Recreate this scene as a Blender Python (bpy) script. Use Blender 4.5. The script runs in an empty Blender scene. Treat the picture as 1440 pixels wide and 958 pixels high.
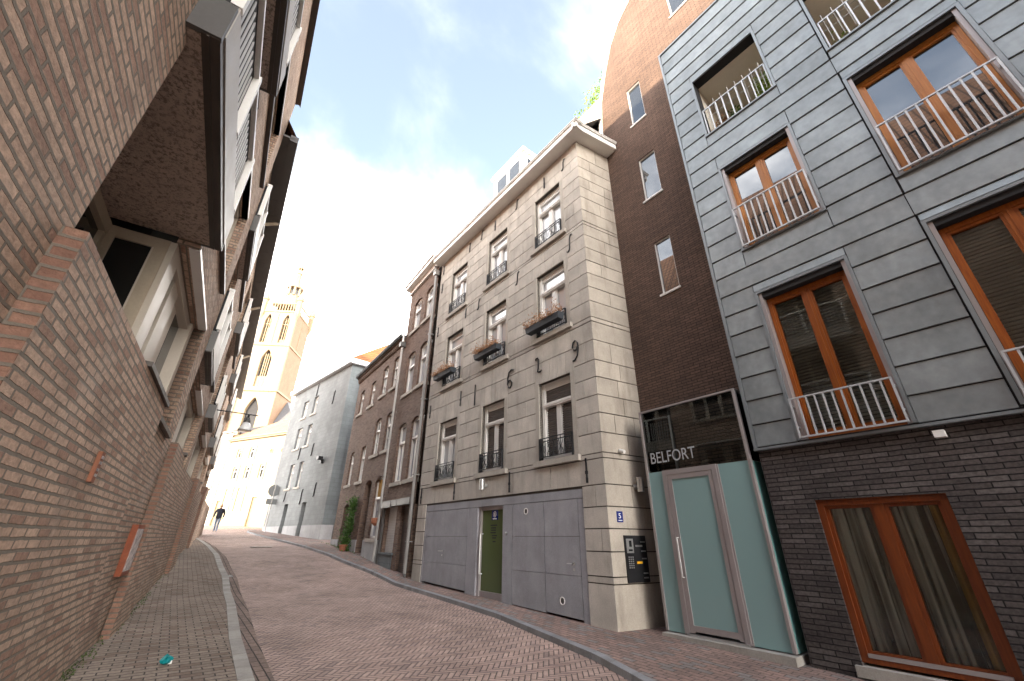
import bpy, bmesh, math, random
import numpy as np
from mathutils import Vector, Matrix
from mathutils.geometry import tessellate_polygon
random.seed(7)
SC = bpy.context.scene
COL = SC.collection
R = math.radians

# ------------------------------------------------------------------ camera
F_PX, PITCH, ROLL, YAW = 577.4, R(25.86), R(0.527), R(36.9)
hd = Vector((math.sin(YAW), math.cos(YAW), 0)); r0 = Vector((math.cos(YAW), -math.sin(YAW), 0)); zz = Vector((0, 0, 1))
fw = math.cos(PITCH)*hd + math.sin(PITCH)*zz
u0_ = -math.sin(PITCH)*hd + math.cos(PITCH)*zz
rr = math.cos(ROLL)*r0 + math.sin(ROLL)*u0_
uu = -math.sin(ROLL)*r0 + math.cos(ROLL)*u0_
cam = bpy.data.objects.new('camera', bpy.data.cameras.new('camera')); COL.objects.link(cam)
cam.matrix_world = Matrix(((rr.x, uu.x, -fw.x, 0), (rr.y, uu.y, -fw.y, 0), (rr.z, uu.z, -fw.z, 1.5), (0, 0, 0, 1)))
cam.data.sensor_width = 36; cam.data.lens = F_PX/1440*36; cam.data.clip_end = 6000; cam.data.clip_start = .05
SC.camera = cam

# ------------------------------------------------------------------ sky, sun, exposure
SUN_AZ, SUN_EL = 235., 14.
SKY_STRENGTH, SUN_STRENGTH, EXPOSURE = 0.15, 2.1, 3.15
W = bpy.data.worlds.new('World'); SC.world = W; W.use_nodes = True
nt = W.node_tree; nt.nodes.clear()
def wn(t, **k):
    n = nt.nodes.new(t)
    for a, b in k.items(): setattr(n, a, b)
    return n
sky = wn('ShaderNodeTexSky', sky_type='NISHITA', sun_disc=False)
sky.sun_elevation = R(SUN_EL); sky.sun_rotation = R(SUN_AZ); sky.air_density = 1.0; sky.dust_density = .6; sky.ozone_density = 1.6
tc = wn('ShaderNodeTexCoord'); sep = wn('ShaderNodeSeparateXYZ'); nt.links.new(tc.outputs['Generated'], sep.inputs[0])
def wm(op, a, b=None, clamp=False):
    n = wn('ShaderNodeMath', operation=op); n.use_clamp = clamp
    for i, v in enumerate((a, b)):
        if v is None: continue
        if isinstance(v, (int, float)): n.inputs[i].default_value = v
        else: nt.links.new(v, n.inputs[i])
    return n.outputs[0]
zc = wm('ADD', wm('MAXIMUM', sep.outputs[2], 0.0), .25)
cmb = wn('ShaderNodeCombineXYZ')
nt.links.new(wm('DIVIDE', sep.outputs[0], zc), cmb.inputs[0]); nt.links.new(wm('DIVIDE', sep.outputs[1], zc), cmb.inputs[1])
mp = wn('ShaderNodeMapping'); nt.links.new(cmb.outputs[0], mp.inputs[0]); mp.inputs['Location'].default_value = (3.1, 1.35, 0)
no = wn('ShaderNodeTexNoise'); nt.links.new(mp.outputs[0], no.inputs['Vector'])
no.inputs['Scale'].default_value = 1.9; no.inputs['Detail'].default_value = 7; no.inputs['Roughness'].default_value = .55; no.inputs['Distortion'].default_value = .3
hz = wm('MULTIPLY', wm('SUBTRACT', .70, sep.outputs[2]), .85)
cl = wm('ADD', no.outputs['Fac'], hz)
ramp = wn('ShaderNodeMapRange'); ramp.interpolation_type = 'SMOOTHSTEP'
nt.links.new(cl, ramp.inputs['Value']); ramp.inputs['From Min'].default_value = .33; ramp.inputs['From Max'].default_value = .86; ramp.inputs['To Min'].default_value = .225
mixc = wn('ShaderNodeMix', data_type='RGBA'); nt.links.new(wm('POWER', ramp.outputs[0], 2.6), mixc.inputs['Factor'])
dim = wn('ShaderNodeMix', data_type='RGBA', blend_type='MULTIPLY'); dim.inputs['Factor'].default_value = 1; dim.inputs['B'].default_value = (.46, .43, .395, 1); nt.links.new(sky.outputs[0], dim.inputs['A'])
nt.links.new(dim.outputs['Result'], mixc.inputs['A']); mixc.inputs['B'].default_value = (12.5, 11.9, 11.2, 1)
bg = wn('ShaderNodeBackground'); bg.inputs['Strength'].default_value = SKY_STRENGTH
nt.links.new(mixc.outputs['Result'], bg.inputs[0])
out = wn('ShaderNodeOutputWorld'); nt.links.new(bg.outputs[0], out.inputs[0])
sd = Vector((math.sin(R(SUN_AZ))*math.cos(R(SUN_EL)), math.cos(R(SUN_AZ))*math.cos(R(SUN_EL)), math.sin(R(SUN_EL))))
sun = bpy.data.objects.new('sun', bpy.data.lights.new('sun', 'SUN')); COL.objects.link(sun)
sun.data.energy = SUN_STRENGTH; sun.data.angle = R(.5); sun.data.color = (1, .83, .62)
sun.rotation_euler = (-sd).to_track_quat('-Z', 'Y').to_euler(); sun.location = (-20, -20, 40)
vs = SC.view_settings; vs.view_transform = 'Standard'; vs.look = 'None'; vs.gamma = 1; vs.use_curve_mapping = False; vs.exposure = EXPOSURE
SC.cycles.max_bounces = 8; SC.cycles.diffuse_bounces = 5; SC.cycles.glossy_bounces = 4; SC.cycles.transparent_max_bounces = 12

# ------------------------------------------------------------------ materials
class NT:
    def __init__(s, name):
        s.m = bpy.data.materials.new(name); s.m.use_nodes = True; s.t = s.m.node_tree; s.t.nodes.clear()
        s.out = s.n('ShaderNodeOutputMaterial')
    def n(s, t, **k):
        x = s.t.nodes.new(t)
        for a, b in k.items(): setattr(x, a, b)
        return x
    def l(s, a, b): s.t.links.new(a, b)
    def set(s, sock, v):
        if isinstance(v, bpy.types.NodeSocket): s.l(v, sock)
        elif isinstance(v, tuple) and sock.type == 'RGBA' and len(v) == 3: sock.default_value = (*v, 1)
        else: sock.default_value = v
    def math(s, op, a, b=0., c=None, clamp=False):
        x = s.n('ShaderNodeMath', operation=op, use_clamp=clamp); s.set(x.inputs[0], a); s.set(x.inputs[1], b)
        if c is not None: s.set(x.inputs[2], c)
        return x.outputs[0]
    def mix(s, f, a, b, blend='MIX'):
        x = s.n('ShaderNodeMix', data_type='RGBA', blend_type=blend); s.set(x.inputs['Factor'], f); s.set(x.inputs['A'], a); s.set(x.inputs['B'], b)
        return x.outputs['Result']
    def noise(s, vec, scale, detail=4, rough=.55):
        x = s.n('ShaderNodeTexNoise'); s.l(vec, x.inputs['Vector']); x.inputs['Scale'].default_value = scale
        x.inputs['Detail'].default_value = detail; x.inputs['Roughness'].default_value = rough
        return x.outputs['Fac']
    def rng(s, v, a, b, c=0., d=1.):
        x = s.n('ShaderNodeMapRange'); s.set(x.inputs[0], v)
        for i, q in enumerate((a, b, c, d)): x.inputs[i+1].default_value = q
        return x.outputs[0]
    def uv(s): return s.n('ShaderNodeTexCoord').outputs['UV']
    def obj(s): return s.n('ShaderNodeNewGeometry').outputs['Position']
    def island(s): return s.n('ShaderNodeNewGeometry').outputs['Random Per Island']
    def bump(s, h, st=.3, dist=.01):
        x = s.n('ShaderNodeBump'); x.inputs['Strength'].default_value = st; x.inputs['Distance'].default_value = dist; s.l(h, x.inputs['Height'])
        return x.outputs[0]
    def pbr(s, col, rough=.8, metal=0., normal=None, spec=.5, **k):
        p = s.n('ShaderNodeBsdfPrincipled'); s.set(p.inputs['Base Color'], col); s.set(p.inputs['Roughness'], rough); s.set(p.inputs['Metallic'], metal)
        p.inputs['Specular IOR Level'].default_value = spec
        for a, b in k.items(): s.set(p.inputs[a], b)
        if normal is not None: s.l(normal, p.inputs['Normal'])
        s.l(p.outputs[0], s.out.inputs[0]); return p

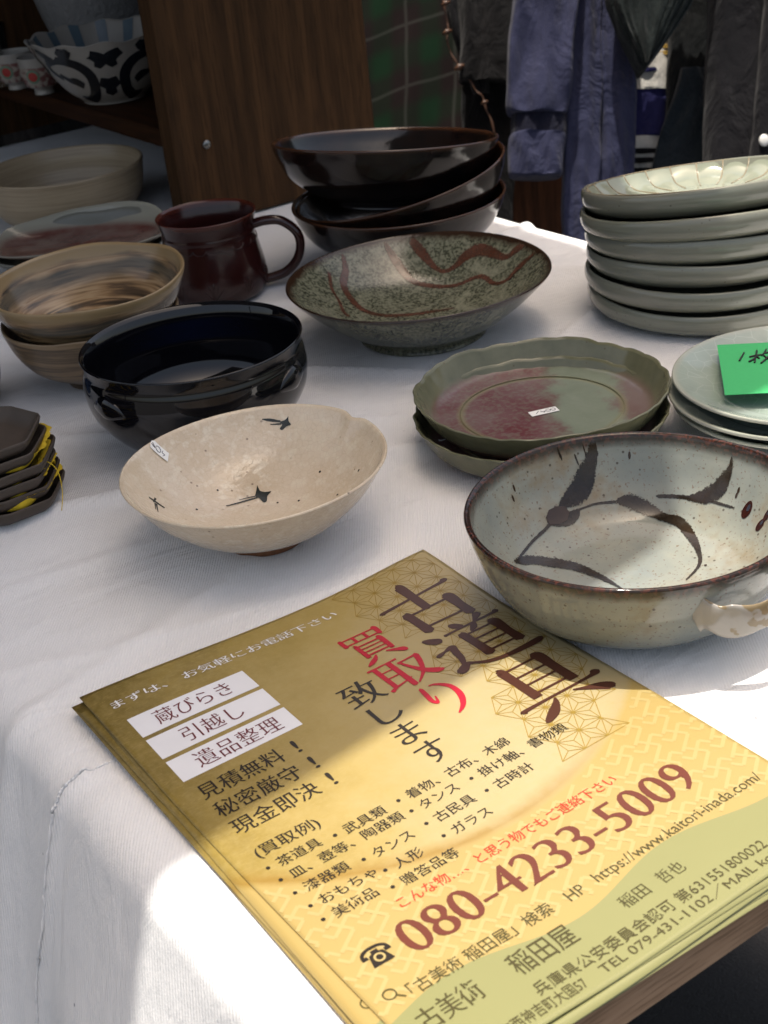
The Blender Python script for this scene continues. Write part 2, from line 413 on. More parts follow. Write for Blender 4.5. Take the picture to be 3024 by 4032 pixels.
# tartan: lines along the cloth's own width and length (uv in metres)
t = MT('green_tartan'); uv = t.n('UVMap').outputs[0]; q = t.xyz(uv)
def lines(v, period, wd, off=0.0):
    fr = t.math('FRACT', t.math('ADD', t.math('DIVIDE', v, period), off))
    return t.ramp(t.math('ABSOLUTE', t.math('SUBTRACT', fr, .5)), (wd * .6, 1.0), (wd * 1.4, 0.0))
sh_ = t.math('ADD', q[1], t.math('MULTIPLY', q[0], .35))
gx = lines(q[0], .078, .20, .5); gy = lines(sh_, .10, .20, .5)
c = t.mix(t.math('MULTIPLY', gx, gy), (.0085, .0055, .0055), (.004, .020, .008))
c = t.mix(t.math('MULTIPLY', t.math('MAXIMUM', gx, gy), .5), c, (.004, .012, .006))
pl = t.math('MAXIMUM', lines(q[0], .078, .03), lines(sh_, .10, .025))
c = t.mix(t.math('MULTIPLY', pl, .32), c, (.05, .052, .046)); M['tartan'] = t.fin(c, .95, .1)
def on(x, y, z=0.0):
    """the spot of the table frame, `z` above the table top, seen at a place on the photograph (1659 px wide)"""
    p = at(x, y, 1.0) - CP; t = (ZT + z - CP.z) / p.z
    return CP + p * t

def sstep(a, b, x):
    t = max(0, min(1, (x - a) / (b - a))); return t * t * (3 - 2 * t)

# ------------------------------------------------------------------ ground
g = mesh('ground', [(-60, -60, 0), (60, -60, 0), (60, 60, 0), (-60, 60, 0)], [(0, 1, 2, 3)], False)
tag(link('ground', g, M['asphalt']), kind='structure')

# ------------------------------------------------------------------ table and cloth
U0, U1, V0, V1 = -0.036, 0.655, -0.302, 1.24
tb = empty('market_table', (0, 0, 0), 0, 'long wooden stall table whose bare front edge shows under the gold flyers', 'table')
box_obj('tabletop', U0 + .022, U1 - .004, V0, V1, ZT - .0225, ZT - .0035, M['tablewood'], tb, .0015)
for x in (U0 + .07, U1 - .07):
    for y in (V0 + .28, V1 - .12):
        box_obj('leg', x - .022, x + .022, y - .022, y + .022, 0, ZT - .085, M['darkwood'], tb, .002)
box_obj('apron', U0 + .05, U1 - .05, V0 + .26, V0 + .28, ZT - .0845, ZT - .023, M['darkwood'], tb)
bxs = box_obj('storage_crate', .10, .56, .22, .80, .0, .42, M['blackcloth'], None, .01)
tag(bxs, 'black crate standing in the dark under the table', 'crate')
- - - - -
STATED EXERCISE
Only the lines from the one bearing "The Blender Python" through the one bearing "return CP + p * t" should be repeated, exactly as given.

IN RESPONSE
The Blender Python script for this scene continues. Write part 2, from line 413 on. More parts follow. Write for Blender 4.5. Take the picture to be 3024 by 4032 pixels.
# tartan: lines along the cloth's own width and length (uv in metres)
t = MT('green_tartan'); uv = t.n('UVMap').outputs[0]; q = t.xyz(uv)
def lines(v, period, wd, off=0.0):
    fr = t.math('FRACT', t.math('ADD', t.math('DIVIDE', v, period), off))
    return t.ramp(t.math('ABSOLUTE', t.math('SUBTRACT', fr, .5)), (wd * .6, 1.0), (wd * 1.4, 0.0))
sh_ = t.math('ADD', q[1], t.math('MULTIPLY', q[0], .35))
gx = lines(q[0], .078, .20, .5); gy = lines(sh_, .10, .20, .5)
c = t.mix(t.math('MULTIPLY', gx, gy), (.0085, .0055, .0055), (.004, .020, .008))
c = t.mix(t.math('MULTIPLY', t.math('MAXIMUM', gx, gy), .5), c, (.004, .012, .006))
pl = t.math('MAXIMUM', lines(q[0], .078, .03), lines(sh_, .10, .025))
c = t.mix(t.math('MULTIPLY', pl, .32), c, (.05, .052, .046)); M['tartan'] = t.fin(c, .95, .1)
def on(x, y, z=0.0):
    """the spot of the table frame, `z` above the table top, seen at a place on the photograph (1659 px wide)"""
    p = at(x, y, 1.0) - CP; t = (ZT + z - CP.z) / p.z
    return CP + p * t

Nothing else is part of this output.